The Patents (Land Grants) 1661-1940
The Patents (Land Grants) provide information on the settlement and distribution of land in Jamaica between 1661 and 1940. These grants were recorded in the Patent Libers which document the names of patentees, acreage received, location of the land and the name of those who owned land contiguous with any land that had been granted under this scheme. All land in colonial Jamaica was vested in the British Crown. To encourage settlement, it was the policy of the Crown to make to prospective settlers, by Letters Patent, land grants which were held on the payment of an annual quit rent.

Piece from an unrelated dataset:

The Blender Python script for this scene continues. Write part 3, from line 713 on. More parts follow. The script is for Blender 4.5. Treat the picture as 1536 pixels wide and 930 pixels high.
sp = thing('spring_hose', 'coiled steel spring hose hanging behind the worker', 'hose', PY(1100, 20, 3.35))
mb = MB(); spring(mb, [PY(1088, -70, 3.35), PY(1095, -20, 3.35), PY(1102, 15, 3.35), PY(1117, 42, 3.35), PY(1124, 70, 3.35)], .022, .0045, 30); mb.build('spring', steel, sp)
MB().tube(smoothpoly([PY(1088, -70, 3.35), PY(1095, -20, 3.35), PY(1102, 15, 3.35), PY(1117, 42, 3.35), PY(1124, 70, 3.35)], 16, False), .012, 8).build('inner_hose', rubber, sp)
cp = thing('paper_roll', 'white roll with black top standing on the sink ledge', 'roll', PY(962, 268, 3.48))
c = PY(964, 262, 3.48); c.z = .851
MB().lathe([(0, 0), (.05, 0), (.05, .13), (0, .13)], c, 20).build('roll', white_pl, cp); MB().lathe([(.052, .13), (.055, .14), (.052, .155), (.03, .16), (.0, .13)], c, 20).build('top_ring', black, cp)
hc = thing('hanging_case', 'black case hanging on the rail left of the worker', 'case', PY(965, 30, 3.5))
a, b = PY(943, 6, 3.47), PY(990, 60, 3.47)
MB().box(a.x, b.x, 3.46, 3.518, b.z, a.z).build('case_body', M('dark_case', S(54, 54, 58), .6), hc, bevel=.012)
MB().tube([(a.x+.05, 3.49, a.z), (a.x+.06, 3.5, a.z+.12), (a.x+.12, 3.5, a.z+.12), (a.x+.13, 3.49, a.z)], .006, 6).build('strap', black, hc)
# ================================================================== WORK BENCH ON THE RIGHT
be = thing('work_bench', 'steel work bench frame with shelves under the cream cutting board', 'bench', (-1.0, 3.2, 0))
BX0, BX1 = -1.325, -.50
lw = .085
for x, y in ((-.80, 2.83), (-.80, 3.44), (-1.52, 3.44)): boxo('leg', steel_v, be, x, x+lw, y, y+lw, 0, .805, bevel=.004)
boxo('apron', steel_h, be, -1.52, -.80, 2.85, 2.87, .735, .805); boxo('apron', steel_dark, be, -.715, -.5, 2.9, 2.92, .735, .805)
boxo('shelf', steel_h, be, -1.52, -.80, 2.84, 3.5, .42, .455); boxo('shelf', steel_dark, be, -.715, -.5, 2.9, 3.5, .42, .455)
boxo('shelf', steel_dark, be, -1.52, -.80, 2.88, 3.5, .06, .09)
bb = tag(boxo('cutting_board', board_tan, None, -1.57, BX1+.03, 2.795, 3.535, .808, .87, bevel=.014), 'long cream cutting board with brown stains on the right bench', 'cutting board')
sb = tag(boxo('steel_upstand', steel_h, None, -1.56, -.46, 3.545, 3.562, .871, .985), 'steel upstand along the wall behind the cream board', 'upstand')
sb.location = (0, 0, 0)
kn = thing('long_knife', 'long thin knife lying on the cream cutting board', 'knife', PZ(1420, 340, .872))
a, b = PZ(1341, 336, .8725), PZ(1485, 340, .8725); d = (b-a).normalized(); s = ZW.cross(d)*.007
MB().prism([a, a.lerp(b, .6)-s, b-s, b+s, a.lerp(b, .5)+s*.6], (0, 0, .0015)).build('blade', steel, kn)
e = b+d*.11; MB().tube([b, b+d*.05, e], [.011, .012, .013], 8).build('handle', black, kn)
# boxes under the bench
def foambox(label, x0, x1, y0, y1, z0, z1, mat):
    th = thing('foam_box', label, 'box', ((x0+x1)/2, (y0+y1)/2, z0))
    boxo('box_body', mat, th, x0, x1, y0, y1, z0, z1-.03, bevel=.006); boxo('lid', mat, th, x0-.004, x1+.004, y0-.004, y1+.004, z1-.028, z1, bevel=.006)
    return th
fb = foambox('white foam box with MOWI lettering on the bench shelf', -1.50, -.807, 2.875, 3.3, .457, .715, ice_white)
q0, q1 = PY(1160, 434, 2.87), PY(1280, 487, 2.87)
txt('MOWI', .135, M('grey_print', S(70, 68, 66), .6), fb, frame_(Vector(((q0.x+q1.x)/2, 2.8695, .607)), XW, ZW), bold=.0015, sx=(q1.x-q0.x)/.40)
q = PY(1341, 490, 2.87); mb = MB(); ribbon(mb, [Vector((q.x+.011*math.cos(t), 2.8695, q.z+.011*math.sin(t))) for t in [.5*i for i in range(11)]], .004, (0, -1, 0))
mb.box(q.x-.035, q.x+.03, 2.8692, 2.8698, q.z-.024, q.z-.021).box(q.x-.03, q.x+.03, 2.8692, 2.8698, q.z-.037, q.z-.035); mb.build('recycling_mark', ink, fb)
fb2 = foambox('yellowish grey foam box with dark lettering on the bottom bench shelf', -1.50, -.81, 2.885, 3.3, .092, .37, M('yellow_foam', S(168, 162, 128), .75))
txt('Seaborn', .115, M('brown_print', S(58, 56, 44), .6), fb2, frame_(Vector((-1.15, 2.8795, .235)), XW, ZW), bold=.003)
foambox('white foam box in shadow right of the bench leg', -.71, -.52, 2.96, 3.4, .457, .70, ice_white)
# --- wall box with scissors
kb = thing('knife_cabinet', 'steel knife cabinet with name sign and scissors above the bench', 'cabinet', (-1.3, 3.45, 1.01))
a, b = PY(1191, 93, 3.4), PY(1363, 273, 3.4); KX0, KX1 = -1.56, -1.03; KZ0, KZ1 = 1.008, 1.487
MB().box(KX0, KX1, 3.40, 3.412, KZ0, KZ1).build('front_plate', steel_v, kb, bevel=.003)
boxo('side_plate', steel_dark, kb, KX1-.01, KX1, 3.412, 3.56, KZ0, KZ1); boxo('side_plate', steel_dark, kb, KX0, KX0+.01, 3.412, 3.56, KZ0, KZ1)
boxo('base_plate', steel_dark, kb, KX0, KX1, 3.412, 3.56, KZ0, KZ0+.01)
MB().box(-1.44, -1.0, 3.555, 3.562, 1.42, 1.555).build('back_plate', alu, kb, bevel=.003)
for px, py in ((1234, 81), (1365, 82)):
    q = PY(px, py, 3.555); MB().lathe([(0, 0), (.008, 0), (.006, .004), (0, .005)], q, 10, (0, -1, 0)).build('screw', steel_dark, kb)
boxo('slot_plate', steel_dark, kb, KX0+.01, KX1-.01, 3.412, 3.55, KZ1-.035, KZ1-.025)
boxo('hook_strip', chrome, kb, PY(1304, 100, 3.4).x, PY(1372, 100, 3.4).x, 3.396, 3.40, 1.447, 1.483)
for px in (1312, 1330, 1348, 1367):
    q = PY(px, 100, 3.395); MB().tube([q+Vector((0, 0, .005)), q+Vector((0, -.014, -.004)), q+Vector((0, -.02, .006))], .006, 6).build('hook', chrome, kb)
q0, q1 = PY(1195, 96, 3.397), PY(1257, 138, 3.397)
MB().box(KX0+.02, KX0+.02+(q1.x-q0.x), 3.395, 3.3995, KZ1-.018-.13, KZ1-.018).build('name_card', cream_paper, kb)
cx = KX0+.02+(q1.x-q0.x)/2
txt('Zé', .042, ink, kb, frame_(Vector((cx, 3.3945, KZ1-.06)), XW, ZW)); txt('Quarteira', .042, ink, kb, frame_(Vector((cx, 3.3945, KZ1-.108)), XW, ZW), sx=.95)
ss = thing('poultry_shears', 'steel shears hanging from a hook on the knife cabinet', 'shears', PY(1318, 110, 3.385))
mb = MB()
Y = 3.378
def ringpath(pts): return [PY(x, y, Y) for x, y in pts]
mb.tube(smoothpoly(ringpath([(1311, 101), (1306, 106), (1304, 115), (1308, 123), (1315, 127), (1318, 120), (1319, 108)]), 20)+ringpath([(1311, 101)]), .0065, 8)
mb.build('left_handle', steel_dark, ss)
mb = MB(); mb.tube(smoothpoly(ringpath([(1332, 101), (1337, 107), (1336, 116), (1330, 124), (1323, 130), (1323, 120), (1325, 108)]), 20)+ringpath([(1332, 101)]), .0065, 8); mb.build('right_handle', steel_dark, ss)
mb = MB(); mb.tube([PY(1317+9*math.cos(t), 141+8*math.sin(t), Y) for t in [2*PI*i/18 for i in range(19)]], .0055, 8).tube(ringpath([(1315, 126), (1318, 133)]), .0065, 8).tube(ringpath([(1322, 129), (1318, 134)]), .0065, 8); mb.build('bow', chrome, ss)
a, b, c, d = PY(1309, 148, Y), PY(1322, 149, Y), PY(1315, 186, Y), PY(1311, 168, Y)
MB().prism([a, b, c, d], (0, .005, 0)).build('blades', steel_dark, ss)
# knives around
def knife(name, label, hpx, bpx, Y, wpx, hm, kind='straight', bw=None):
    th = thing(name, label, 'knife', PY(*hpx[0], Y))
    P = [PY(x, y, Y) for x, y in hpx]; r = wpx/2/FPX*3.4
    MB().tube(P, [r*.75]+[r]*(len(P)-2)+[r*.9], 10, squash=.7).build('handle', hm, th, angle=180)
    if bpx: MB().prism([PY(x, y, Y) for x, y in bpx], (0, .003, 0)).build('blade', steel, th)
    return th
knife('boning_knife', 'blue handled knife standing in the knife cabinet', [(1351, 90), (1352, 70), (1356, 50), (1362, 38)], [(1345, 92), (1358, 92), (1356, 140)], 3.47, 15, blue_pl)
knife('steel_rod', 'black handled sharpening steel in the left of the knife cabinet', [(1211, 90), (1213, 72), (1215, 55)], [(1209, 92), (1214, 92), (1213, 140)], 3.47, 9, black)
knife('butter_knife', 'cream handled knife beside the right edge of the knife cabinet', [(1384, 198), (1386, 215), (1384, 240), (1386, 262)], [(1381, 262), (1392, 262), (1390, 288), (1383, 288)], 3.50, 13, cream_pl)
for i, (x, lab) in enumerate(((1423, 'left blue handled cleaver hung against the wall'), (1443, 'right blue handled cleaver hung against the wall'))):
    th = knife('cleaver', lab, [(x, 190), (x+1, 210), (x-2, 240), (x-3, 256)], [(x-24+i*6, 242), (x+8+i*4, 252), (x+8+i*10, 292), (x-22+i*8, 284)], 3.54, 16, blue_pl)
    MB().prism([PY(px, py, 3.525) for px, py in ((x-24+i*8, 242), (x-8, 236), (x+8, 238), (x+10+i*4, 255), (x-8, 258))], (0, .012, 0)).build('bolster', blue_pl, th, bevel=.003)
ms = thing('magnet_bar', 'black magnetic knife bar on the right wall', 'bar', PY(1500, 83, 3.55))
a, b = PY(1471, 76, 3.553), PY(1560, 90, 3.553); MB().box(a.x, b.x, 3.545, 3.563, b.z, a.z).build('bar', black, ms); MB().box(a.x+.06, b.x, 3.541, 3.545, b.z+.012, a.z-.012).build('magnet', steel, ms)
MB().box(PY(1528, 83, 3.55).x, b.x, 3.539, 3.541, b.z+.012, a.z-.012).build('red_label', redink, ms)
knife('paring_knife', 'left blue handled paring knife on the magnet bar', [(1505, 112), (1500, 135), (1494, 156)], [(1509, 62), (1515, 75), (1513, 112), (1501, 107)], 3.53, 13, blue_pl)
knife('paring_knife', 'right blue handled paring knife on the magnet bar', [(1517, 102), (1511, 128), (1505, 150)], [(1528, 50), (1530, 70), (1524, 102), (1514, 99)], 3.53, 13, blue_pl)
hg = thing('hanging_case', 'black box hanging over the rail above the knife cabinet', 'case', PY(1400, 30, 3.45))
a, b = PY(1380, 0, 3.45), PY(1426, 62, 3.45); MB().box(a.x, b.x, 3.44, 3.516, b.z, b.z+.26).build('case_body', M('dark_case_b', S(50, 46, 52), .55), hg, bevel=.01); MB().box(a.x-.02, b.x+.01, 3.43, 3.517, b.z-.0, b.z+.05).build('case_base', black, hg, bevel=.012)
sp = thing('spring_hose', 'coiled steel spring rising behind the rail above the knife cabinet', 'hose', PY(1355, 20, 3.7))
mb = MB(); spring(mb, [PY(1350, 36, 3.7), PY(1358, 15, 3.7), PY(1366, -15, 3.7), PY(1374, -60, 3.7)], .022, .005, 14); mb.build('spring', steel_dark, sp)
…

The Proclamation of December 1662 which ratified previous proclamations regarding settlement and land distribution in Jamaica, stipulated the amount of land granted to each settler. By 1663, the majority of the landholders were independent agricultural workers, with the pattern of land tenure in Jamaica being characterized by the concentration of large landholdings in the hands of a few private entrepreneurs. The small-scale peasant type farming economy shifted to that of a plantation economy based primarily on the cultivation of sugar cane on large estates owned by a few individuals and worked by a mass of slaves. This mode of land tenure dominated the socio-economic and political life of the island through to the 20th century.
Jamaican Patents for the period, 1661-1940, are part of a series of documents from the Island Records Office and are now housed at the Jamaica Archives and Records Department (JARD). All are carefully indexed. For the 17th century alone, there are five thousand records.